A dish similar to Thai Swan's sweet-and-sour catfish fillet exists at every Thai restaurant in the county, but Aree's version is executed particularly well. The slab of fish is meaty, fried crisply under batter, and smothered in a syrupy glaze flecked with onions and carrots.

Thai Swan's pad kee mow—thin ribbons of rice noodles wokked with chile, onions, bamboo shoots, carrots, bell peppers, Thai basil and mushrooms—is as good as any I've had. In every strand, there's a surreptitious burn that quietly builds. Though it could've done without the cabbage, the same goes for her tom kha chicken soup, which is everything the Thai restaurant standard should be: hot, sour, sweet and rich with coconut milk.

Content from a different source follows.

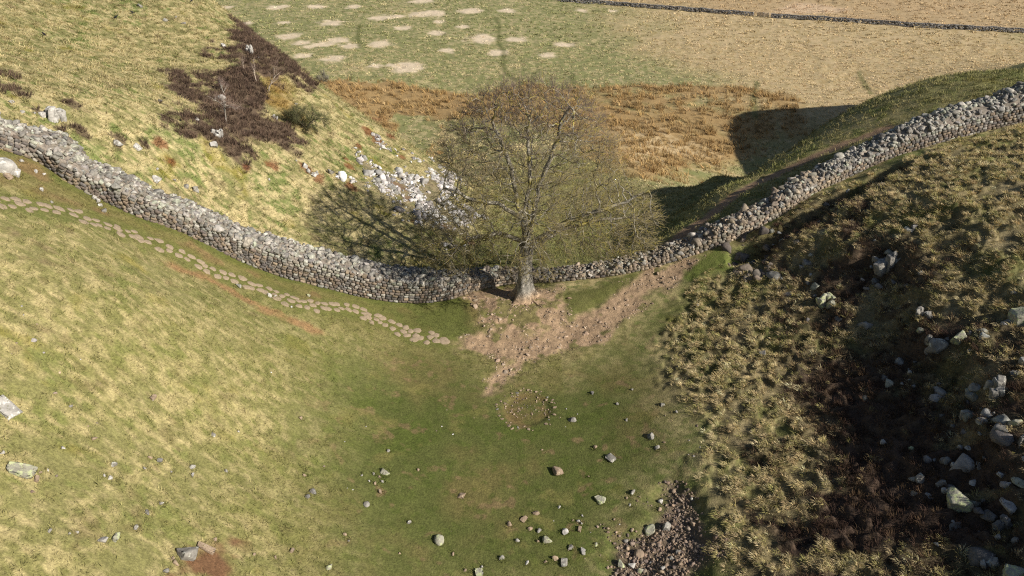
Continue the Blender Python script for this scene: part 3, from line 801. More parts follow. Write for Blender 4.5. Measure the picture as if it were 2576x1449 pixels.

Appetizers such as the Bangkok Firecracker Shrimp and the Golden Bag Shrimp are greaseless, hot and designed to be paired with a cold bottle of Singha beer. Since the former harbors an unexpected chile wallop in its batter, you'll need at least two bottles. The latter, on the other hand, are harmless—cute bundles of wonton skin filled with chopped shrimp.

Dessert also features the bite-sized and the crunchy. Surrounding two scoops of honey-drizzled coconut ice cream are tiny, fried banana egg rolls Aree and company meticulously wrap to crisp parcels the width of a stamp. It's exactly the kind of loving detail you'd expect from a mom.